Take the famous 2 slit experiment for example, shine a light on 2 closely
spaced slits and it will produce a complex interference pattern on a film,
even if the photons are sent out one at a time. If a photon goes through one
slit it wouldn't seem to matter if the other slit, the one it didn't go
though, was there or not, but it does.

Even stranger, place a polarizing filter set at 0 degrees over one slit, and
one set at 90 degrees over the other, the interference pattern disappears.
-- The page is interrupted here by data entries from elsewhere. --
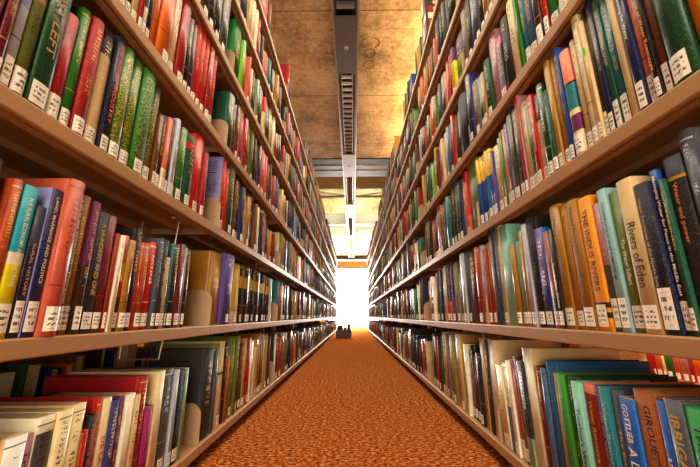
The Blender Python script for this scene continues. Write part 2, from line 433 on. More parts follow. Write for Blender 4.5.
def shelf_mesh(W):
    """local: x 0..W along the rack, y 0 (lip) .. DEP (back), z 0 = top of lip"""
    g = Geo()
    a, b = .0012, W - .0012
    # lip: rounded face, bottom flange, small return
    prof = [(0, -.0025), (.0008, -.0008), (.0025, 0), (DEP - .002, 0), (DEP - .002, -.002), (.0035, -.0022), (.0035, -LIP + .002), (.008, -LIP + .002),
            (.008, -LIP), (.0022, -LIP), (.0006, -LIP + .0008), (0, -LIP + .0022)]
    g.prism(prof, 'x', a, b)
    # second stiffening rail behind the lip, and the back flange
    g.prism([(.014, -.0022), (.0155, -.0022), (.0155, -LIP + .002), (.026, -LIP + .002), (.026, -.0022), (.0275, -.0022), (.0275, -LIP), (.014, -LIP)], 'x', a, b)
    g.box(a, b, .12, .135, -.016, -.0022)
    g.box(a, b, DEP - .004, DEP - .002, -LIP, 0)
    return g
def bracket_mesh():
    g = Geo(); h = .105; r = .035; d0 = .006
    prof = [(DEP - .002, -.02), (DEP - .002, h + .06), (DEP - .06, h + .05), (DEP - .1, h)]
    prof += [(d0 + r - r * math.sin(a * PI / 12), h - r + r * math.cos(a * PI / 12)) for a in range(0, 7)]
    prof += [(d0, .0), (d0 + .002, -.02)]
    g.prism(prof, 'x', .001, .0035)
    return g
SIDE = {'left': (XL, PI / 2, 1), 'right': (XR, -PI / 2, -1)}
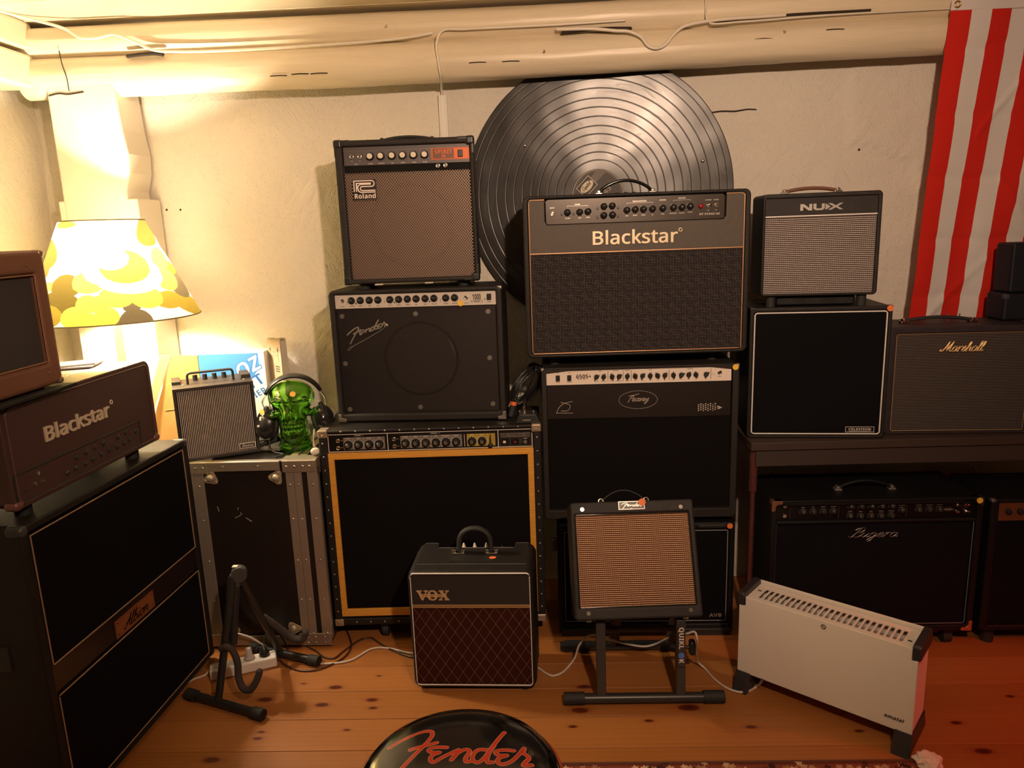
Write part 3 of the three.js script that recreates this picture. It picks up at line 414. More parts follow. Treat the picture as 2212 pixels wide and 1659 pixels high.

Now place a third filter set at 45 degrees one inch in front of the film and
10 light years from the slits. The interference pattern comes back, even
though you didn't decide to put the filter in front of the film until 10 years
after the photons passed the slits! Heisenberg's Uncertainty Principle does
not enter in any of this, it's not that the photon goes through one slit and
we just don't know which one, it must go through the left slit only, and the
right slit only, and both slits, and no slit at all, and it must do all these
things at the same time. Fundamental ambiguity in nature? Fundamental
ignorance of some new law of logic? Backward causality? Parallel universes?
None of the above? I have no idea.

If this seems pretty stupid and completely ridiculous I don't blame you a bit,
but I'm the wrong person to receive the complaint, send it to God.